Image from book event

“As we’re getting our students to write, one of the ways we can inspire them is to have them think about the ways in which they are different,” says Dana Kramaroff, acclaimed author of The Do More Club. 

On Wednesday, April 3, Cedar Crest College’s Education Department & Cressman Library hosted Kramaroff to discuss teaching the youth of today, tackling difficult topics in the classroom, and her writing journey. 

Kramaroff is an educator, a writer, a mom, but at the core of her identity she’s a Jewish woman. The importance of layers to identity is something she demonstrates and teaches to her young students, encouraging them to embrace every part of themselves – especially those initially unseen.  

Identity and acceptance are not just words to Kramaroff, they’re also a priority echoed in The Do More Club. The novel, written entirely in verse, follows a young Jewish boy in the wake of an antisemitic attack on his middle school. Rather than letting hatred shame him into silence, he starts a ‘do more’ club to spread kindness and make a positive difference in his community.  

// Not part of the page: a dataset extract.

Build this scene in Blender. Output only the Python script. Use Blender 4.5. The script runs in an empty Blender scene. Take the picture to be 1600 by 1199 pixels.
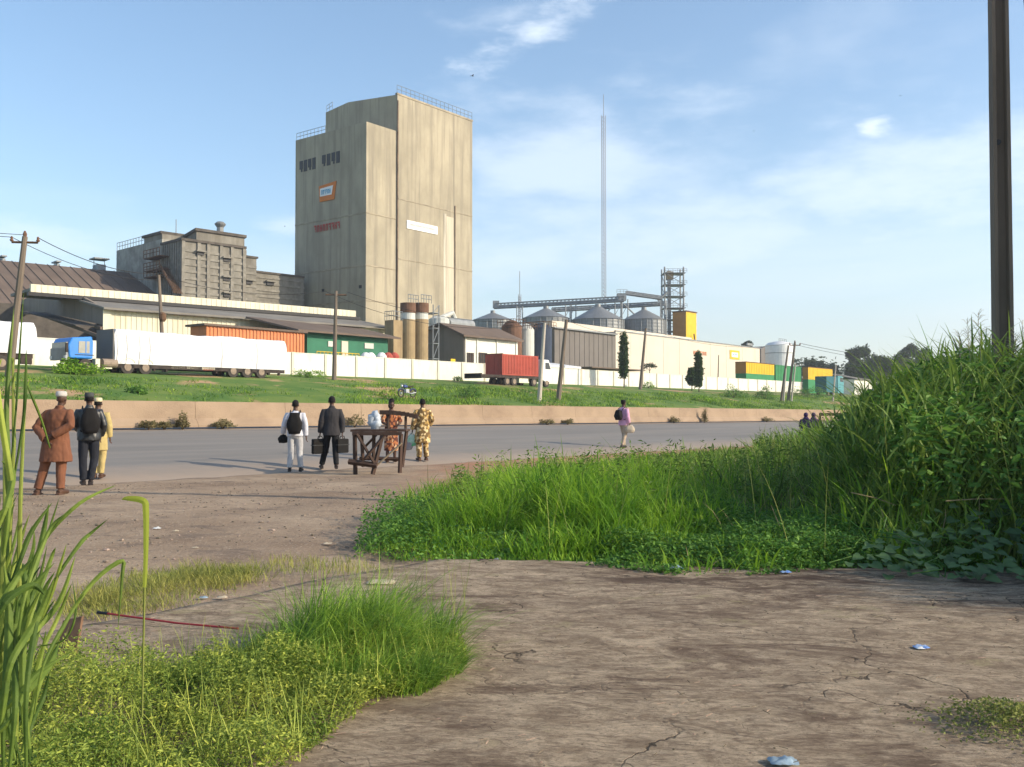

Outside of her personal experience, Kramaroff was inspired by the Jewish philosophy Tzedakah, which centers around doing kind things for people. The highest form of Tzedakah is doing something kind for somebody else without knowing who’s receiving that kind act, and without them knowing you performed it.  

This ideology is present throughout The Do More Club, as well as Kramaroff’s teachings. She imparts this wisdom onto upcoming educators, encouraging them to integrate a culture of kindness into their classrooms. The philosophy is perhaps best illustrated by an activity the audience participated in, which included writing affirmations and compliments on sticky notes and placing them in public spaces.

In line with her philosophies and novel, Kramaroff gave advice to aspiring educators in a segment aptly dubbed, ‘Do More of This.’ She suggests breaking down barriers between students, not just during the first week of school, but throughout the year. She also demonstrated several activities that help create a comfortable environment for students to be their authentic selves in. 

“One of the things I learned very early online when I was studying to be a teacher was from the author Sandra Cisneros,” says Kramaroff, “One of the things she said was, ‘write about what makes you different.’ That was such a powerful message for me as a teacher and as a person.” 

“Kids feel different in so many ways, and it was important for me to write a book where, no matter how someone feels in their life, they’re able to see themselves reflected in the pages of a book.”